▶ Problem details: Extract every line below that contains the word "Python".

--- START OF Data rows ---

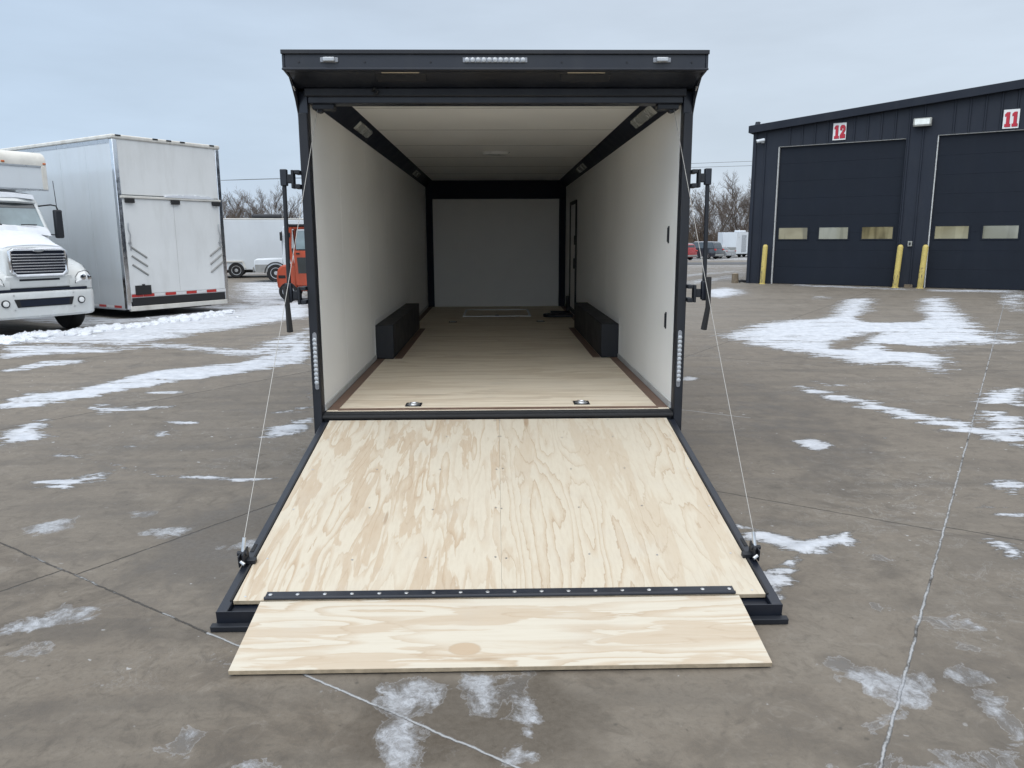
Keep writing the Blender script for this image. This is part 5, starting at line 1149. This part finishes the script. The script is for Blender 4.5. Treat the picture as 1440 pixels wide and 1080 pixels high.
# ------------------------------------------------------------------ bare trees, brush, power line
def grow_tree(seed, H, spread):
    r = random.Random(seed); tr, cr = MB(), MB()
    def twig(b, p, d, ln, rad, n, lvl):
        pts = [p]; q = p; dd = d
        for i in range(n):
            dd = (dd+Vector((r.gauss(0,.16), r.gauss(0,.16), r.gauss(.05,.10)))).normalized(); q = q+dd*ln/n; pts.append(q)
        b.tube(pts, [rad*(1-.7*i/n) for i in range(n+1)], 3 if lvl > 0 else 7, cap=False)
        return pts, dd
    def rec(p, d, ln, rad, lvl):
        pts, dd = twig(cr, p, d, ln, rad, 4 if lvl < 3 else 3, lvl)
        if lvl >= 4: return
        k = {1: 6, 2: 5, 3: 4}.get(lvl, 4)
        for i in range(k):
            t = r.uniform(.25, 1.0)*(len(pts)-1.01); j = int(t); f = t-j; q = pts[j].lerp(pts[j+1], f)
            a = Vector((r.gauss(0,1), r.gauss(0,1), r.gauss(.15,.5))).normalized()
            nd = (dd*r.uniform(.6,1.1)+a*.75).normalized(); nd.z += .12
            rec(q, nd.normalized(), ln*r.uniform(.38,.62), max(.007, rad*.45), lvl+1)
    stems = r.choice((1,1,2,3))
    for s in range(stems):
        d = Vector((r.gauss(0,.10+.10*(stems > 1)), r.gauss(0,.10), 1)).normalized(); base = Vector((r.gauss(0,.2)*(stems > 1), r.gauss(0,.2)*(stems > 1), -.1))
        pts, dd = twig(tr, base, d, H*.80, .14*H/9/(stems**.4), 8, 0)
        for i in range(int(16/stems**.5)):
            t = r.uniform(.22, 1.0)*(len(pts)-1.01); j = int(t); f = t-j; q = pts[j].lerp(pts[j+1], f); a = r.uniform(0, 2*math.pi); up = r.uniform(.5, 1.3)
            nd = Vector((math.cos(a)*spread, math.sin(a)*spread, up)).normalized()
            rec(q, nd, H*r.uniform(.18,.36)*(1.25-.55*t/len(pts)), .055*H/9, 1)
    return tr, cr
PROT = []
for k in range(5):
    H = (9.0, 8.0, 10.0, 8.6, 9.4)[k]; tr, cr = grow_tree(20+k, H, (.8,.95,.6,.75,.7)[k])
    t = thing('bare_tree', (0,0,-50), 0, 'bare leafless tree in the tree line', 'tree', 'bare trees along the far edge')
    tr.build('trunk', 'bark', t, smooth=180); cr.build('crown', 'twig', t, smooth=180); PROT.append(t)
LW = ('leafless tree in the far tree line left of the black trailer', 'leafless tree in the far tree line between the black trailer and the workshop')
used = set()
def place_tree(k, x, y, s, side, lab=None):
    o = PROT[k] if k not in used else copy_tree(PROT[k]); used.add(k)
    o.location = (x, y, float(gz(y))-.05); o.scale = (s, s, s*random.uniform(.94,1.06)); o.rotation_euler = (0,0,random.uniform(0,6.28)); o['label'] = lab or LW[side]
    o['group'] = 'bare trees left of the trailer' if side == 0 else 'bare trees right of the trailer'
for i in range(24): place_tree(i % 5, -44+i*1.0+random.uniform(-.5,.5), 98+random.uniform(-4,14), random.uniform(.76,.98), 0)
for i in range(14): place_tree((i*2+1) % 5, 25.5+i*1.15+random.uniform(-.5,.5), 100+random.uniform(-5,10), random.uniform(.92,1.16), 1)
def build_brush():
    b = MB(); r = random.Random(5)
    for (x0, x1, n) in ((-52,-18,5200),(-18,20,2600),(20,48,3600)):
        for i in range(n):
            x = r.uniform(x0, x1); y = 99+r.uniform(0, 14); h = abs(r.gauss(1.7, 1.3))+.6; z = float(gz(y))
            p = Vector((x, y, z)); d = Vector((r.gauss(0,.3), r.gauss(0,.3), 1)).normalized()
            q = p+d*h*.6; e = q+(d+Vector((r.gauss(0,.4), r.gauss(0,.4), 0))).normalized()*h*.5
            w = r.uniform(.010,.028); b.tube([p, q, e], [w, w*.8, w*.4], 3, cap=False)
            if h > 1.2:
                for _ in range(3): b.tube([q, q+(d+Vector((r.gauss(0,.7), r.gauss(0,.7), .2))).normalized()*h*.45], [w*.7, w*.3], 3, cap=False)
    o = b.build('underbrush', 'brush', smooth=180); tag(o, 'dense brown leafless underbrush at the foot of the tree line', 'brush', None, 'stuff')
build_brush()
def build_power():
    for x, z, lab in ((-62,9.0,'wooden utility pole left of the view behind the parked trailers'), (52,12.2,'wooden utility pole hidden behind the workshop')):
        T = thing('utility_pole', (x,90,float(gz(90))), 0, lab, 'utility pole')
        q = MB(); q.tube([(0,0,-.2),(0,0,z*.5),(0,0,z+.4)], [.17,.15,.12], 10); q.build('pole', 'post_wood', T)
        q = MB(); q.box(-.08, .08, -1.1, 1.1, z-.4, z-.26); q.build('crossarm', 'post_wood', T, .01)
    for k, (y, za, zc) in enumerate(((89.3,7.95,10.75),(90.7,7.85,11.55))):
        T = MB(); a = Vector((-62,y,za)); c = Vector((52,y,zc)); pts = []
        for t in np.linspace(0, 1, 40): p = a.lerp(c, t); p.z -= .25*4*t*(1-t)*.5; pts.append(p)
        T.tube(pts, .020, 5); o = T.build('power_line', 'wire')
        tag(o, ('lower', 'upper')[k]+' thin power line crossing the sky above the bare trees', 'cable')
build_power()
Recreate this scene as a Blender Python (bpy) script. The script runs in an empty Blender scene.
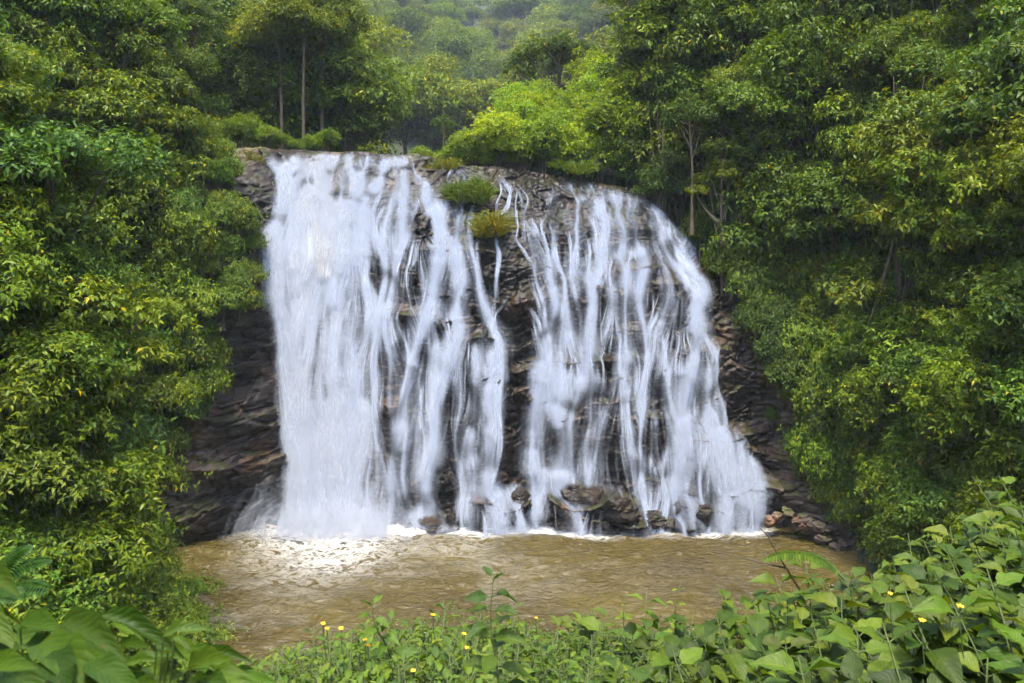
import bpy, math, random
import numpy as np
R = math.radians

# ------------------------------------------------------------------ camera, sky, sun, exposure
F, HOR, CZ = 852.0, 260.0, 14.6            # focal length in px of a 1024 px frame, horizon row, eye height above the pool
sc = bpy.context.scene
cam_d = bpy.data.cameras.new('camera'); cam = bpy.data.objects.new('camera', cam_d)
sc.collection.objects.link(cam); sc.camera = cam
cam.location = (0, 0, CZ); cam.rotation_euler = (R(90), 0, 0)
cam_d.sensor_width = 36; cam_d.lens = 36*F/1024; cam_d.shift_y = -(341.5-HOR)/1024
cam_d.clip_start = .05; cam_d.clip_end = 2000
cam_d.dof.use_dof = True; cam_d.dof.focus_distance = 40; cam_d.dof.aperture_fstop = 6.5

SUN_EL, SUN_AZ = 74.0, -172.0                # azimuth: degrees to the right of straight ahead
w = bpy.data.worlds.new('World'); sc.world = w; w.use_nodes = True
nt = w.node_tree; bg = nt.nodes['Background']
sky = nt.nodes.new('ShaderNodeTexSky'); sky.sky_type = 'NISHITA'; sky.sun_disc = False
sky.sun_elevation = R(SUN_EL); sky.sun_rotation = R(SUN_AZ); sky.air_density = 1.2; sky.dust_density = 2.5; sky.ozone_density = 1.0
nt.links.new(sky.outputs[0], bg.inputs[0]); bg.inputs[1].default_value = .115
sd = bpy.data.lights.new('sun', 'SUN'); sun = bpy.data.objects.new('sun', sd); sc.collection.objects.link(sun)
sd.energy = 1.5; sd.angle = R(10); sd.color = (1, .92, .78)
sun.rotation_euler = (R(SUN_EL-90), 0, -R(SUN_AZ)); sun.location = (20, 60, 80)
sc.view_settings.view_transform = 'Standard'; sc.view_settings.look = 'None'
sc.view_settings.exposure = 2.45; sc.view_settings.gamma = 1
sc.render.engine = 'CYCLES'
cy = sc.cycles
cy.use_denoising = True
cy.max_bounces = 4; cy.diffuse_bounces = 2; cy.glossy_bounces = 2; cy.transmission_bounces = 3
cy.volume_bounces = 0; cy.transparent_max_bounces = 90
cy.use_adaptive_sampling = True; cy.adaptive_threshold = .03
cy.caustics_reflective = False; cy.caustics_refractive = False

rs = np.random.RandomState(7)
random.seed(7)

# ------------------------------------------------------------------ helpers
def P(px, py, Y): return np.array([(px-512)*Y/F, Y, CZ-(py-HOR)*Y/F])
def pxl(x, y, z): return 512+x*F/y, HOR+(CZ-z)*F/y
def nrm(v):
    return v/np.maximum(np.linalg.norm(v, axis=-1, keepdims=True), 1e-9)
def sstep(a, b, x):
    t = np.clip((x-a)/(b-a), 0, 1); return t*t*(3-2*t)
def _h(ix, iy, iz, seed):
    n = (ix.astype(np.int64)*374761393 + iy.astype(np.int64)*668265263 + iz.astype(np.int64)*2147483647 + seed*974711) & 0xffffffff
    n = ((n ^ (n >> 13))*1274126177) & 0xffffffff
    n = ((n ^ (n >> 16))*2246822519) & 0xffffffff
    return ((n ^ (n >> 15)) & 0xffffff)/float(0xffffff)
def vnoise(x, y, z=0.0, seed=0):
    x = np.asarray(x, float); y = np.asarray(y, float); z = np.zeros_like(x)+z
    ix, iy, iz = np.floor(x).astype(int), np.floor(y).astype(int), np.floor(z).astype(int)
    fx, fy, fz = x-ix, y-iy, z-iz
    fx, fy, fz = [f*f*(3-2*f) for f in (fx, fy, fz)]
    o = 0
    for a in (0, 1):
        for b in (0, 1):
            for c in (0, 1):
                o = o+_h(ix+a, iy+b, iz+c, seed)*(fx if a else 1-fx)*(fy if b else 1-fy)*(fz if c else 1-fz)
    return o*2-1
def fbm(x, y, z=0.0, seed=0, oct=4, gain=.5):
    o, a, f = 0, 1, 1
    for i in range(oct):
        o = o+a*vnoise(np.asarray(x)*f, np.asarray(y)*f, np.asarray(z)*f, seed+i*17); a *= gain; f *= 2.03
    return o
def worley(x, y, seed=0):
    """nearest cell: random value of the cell, offset to its point, f2-f1"""
    ix, iy = np.floor(x).astype(int), np.floor(y).astype(int)
    f1 = np.full(x.shape, 9.); f2 = np.full(x.shape, 9.); rv = np.zeros(x.shape); dx = np.zeros(x.shape); dy = np.zeros(x.shape)
    z0 = np.zeros_like(ix)
    for a in (-1, 0, 1):
        for b in (-1, 0, 1):
            cx = ix+a+_h(ix+a, iy+b, z0, seed); cy_ = iy+b+_h(ix+a, iy+b, z0, seed+5)
            d = np.hypot(cx-x, cy_-y); r = _h(ix+a, iy+b, z0, seed+9)
            m = d < f1
            f2 = np.where(m, f1, np.minimum(f2, d)); f1 = np.where(m, d, f1)
            rv = np.where(m, r, rv); dx = np.where(m, x-cx, dx); dy = np.where(m, y-cy_, dy)
    return rv, dx, dy, f2-f1

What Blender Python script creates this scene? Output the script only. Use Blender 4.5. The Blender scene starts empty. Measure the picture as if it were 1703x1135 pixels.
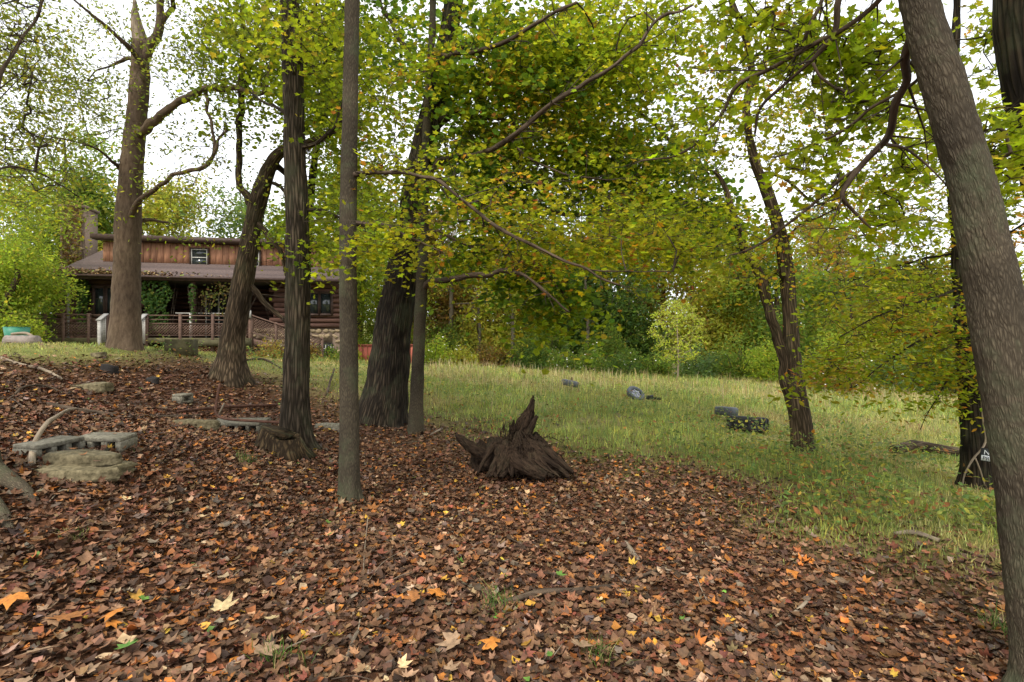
import bpy, math, random
import numpy as np
from mathutils import Vector, Matrix

random.seed(7)
RNG = np.random.default_rng(11)
S = bpy.context.scene
COL = S.collection

# ------------------------------------------------------------------ camera, light
CAMZ = 1.6
F = 851.5          # focal length in photograph pixels (18 mm on a 36 mm wide sensor)
cd = bpy.data.cameras.new('camera'); cam = bpy.data.objects.new('camera', cd); COL.objects.link(cam)
cam.location = (0, 0, CAMZ); cam.rotation_euler = (math.radians(90), 0, 0)
cd.lens = 18.0; cd.sensor_width = 36.0; cd.clip_start = 0.05; cd.clip_end = 2000
S.camera = cam

W = bpy.data.worlds.new('World'); S.world = W; W.use_nodes = True
wn = W.node_tree.nodes; wl = W.node_tree.links
bg = wn['Background']; bg.inputs['Strength'].default_value = 0.1
sky = wn.new('ShaderNodeTexSky'); sky.sky_type = 'NISHITA'; sky.sun_disc = False
SUN_EL, SUN_AZ = math.radians(48), math.radians(205)
sky.sun_elevation = SUN_EL; sky.sun_rotation = SUN_AZ
wmx = wn.new('ShaderNodeMixRGB'); wmx.inputs[0].default_value = 0.88
wtc = wn.new('ShaderNodeTexCoord'); wno = wn.new('ShaderNodeTexNoise'); wno.inputs['Scale'].default_value = 2.2; wno.inputs['Detail'].default_value = 5
wcr = wn.new('ShaderNodeValToRGB')
wcr.color_ramp.elements[0].position = 0.3; wcr.color_ramp.elements[0].color = (0.80, 0.83, 0.88, 1)
wcr.color_ramp.elements[1].position = 0.7; wcr.color_ramp.elements[1].color = (1.0, 1.0, 1.0, 1)
wsc = wn.new('ShaderNodeVectorMath'); wsc.operation = 'SCALE'; wsc.inputs['Scale'].default_value = 9.5
wl.new(wtc.outputs['Generated'], wno.inputs['Vector']); wl.new(wno.outputs['Fac'], wcr.inputs[0])
wl.new(wcr.outputs[0], wsc.inputs[0]); wl.new(sky.outputs[0], wmx.inputs[1]); wl.new(wsc.outputs[0], wmx.inputs[2])
wl.new(wmx.outputs[0], bg.inputs['Color'])

sd = bpy.data.lights.new('sun', 'SUN'); sd.energy = 1.5; sd.angle = math.radians(14); sd.color = (1.0, 0.95, 0.86)
sun = bpy.data.objects.new('sun', sd); COL.objects.link(sun)
sdir = Vector((math.sin(SUN_AZ) * math.cos(SUN_EL), math.cos(SUN_AZ) * math.cos(SUN_EL), math.sin(SUN_EL)))
sun.rotation_euler = sdir.to_track_quat('Z', 'Y').to_euler()
sun.location = (0, 0, 40)

S.view_settings.view_transform = 'Standard'; S.view_settings.look = 'None'
S.view_settings.gamma = 1.0; S.view_settings.use_curve_mapping = False
S.view_settings.exposure = 1.15
S.render.engine = 'CYCLES'
S.cycles.use_denoising = True
S.cycles.max_bounces = 8; S.cycles.diffuse_bounces = 4; S.cycles.glossy_bounces = 2
S.cycles.transmission_bounces = 5; S.cycles.transparent_max_bounces = 6
S.cycles.caustics_reflective = False; S.cycles.caustics_refractive = False

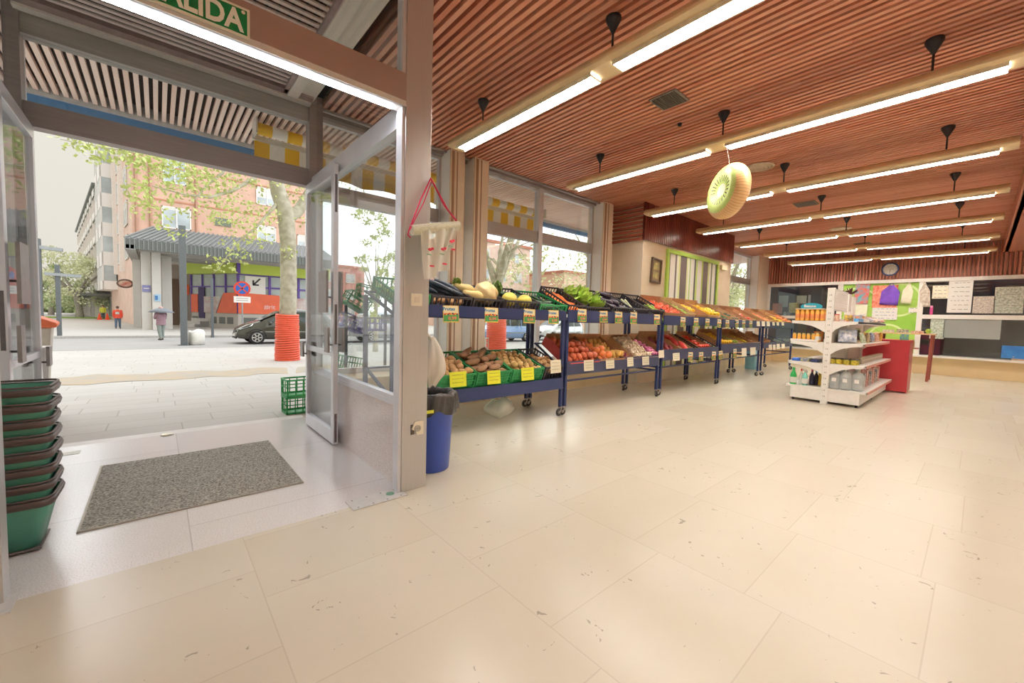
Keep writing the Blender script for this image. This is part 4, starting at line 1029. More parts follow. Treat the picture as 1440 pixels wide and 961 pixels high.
# ---- upper tier, second rack
tl = 27
v1 = crate('black_crate', 'black crate of carrots on the upper tier above the rack leg', 4.15, 4.50, z1, tl, BC, 0.60, 0.14, 'slot', GRP_B, dy=0.02)
fill(v1, 'carrot', 'orange carrot in the black crate above the rack leg', 34, (0.045, 0.02), layers=3, seed=34, yaw=1.9, dz=0.03, sc_=1.1, z0=0.03)
v2 = crate('black_crate', 'black crate of bright green lettuce on the upper tier', 4.52, 5.08, z1, tl, BC, 0.60, 0.13, 'slot', GRP_B, dy=0.02)
for i, (x, y, zz) in enumerate([(4.62, 4.15, 1.62), (4.80, 4.02, 1.56), (4.95, 4.2, 1.64), (4.98, 3.92, 1.50)]):
    leafy('lettuce', ['bright green lettuce at the back left of the lettuce crate', 'bright green lettuce in the middle of the lettuce crate', 'bright green lettuce at the back right of the lettuce crate', 'pale ribbed lettuce at the front of the lettuce crate'][i], LGb, (x, y, zz), (0.4, -0.6, 0.55), 20, 0.27, 0.075, 20 + i, 'lettuces', True, 0.9)
v3 = crate('black_crate', 'black crate of shiny aubergines right of the lettuce', 5.12, 5.62, z1, tl, BC, 0.60, 0.15, 'slot', GRP_B)
for i, (x, y, zz, a) in enumerate([(0.12, 0.45, 0.10, 1.9), (0.26, 0.46, 0.10, 1.7), (0.40, 0.44, 0.10, 1.8), (0.18, 0.30, 0.11, 2.0), (0.33, 0.28, 0.12, 1.8), (0.12, 0.16, 0.09, 2.0), (0.38, 0.14, 0.09, 1.7), (0.25, 0.42, 0.17, 2.0)]):
    o = put(v3, 'aubergine', 'glossy dark purple aubergine in the crate right of the lettuce', (x, y, zz), (0, 0.1, a), 1.05, 'aubergines')
    if i == 0:
        mb = MB(); mb.tube([(0.085, 0.01, 0), (0.115, 0.01, 0), (0.14, 0.014, 0)], [0.03, 0.016, 0.006], 8); cal = mb.build('calyx', mat('calyx_green', '#8c9a52', 0.5), o)
    else:
        c_ = cal.copy(); COL.objects.link(c_); c_.parent = o
v4 = crate('black_crate', 'black crate of leeks between the aubergines and the empty crate', 5.64, 6.12, z1, tl, BC, 0.60, 0.15, 'slot', GRP_B)
fill(v4, 'leek', 'pale green leek in the black crate right of the aubergines', 7, (0.05, 0.10), layers=1, seed=35, yaw=1.65, dz=0.03, jit=0.2, y0=0.15, y1=0.45, z0=-0.04)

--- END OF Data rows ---

▶ Exercise result:
Recreate this scene as a Blender Python (bpy) script. The script runs in an empty Blender scene.
What Blender Python script creates this scene? Output the script only. Use Blender 4.5. The Blender scene starts empty. Measure the picture as if it were 1703x1135 pixels.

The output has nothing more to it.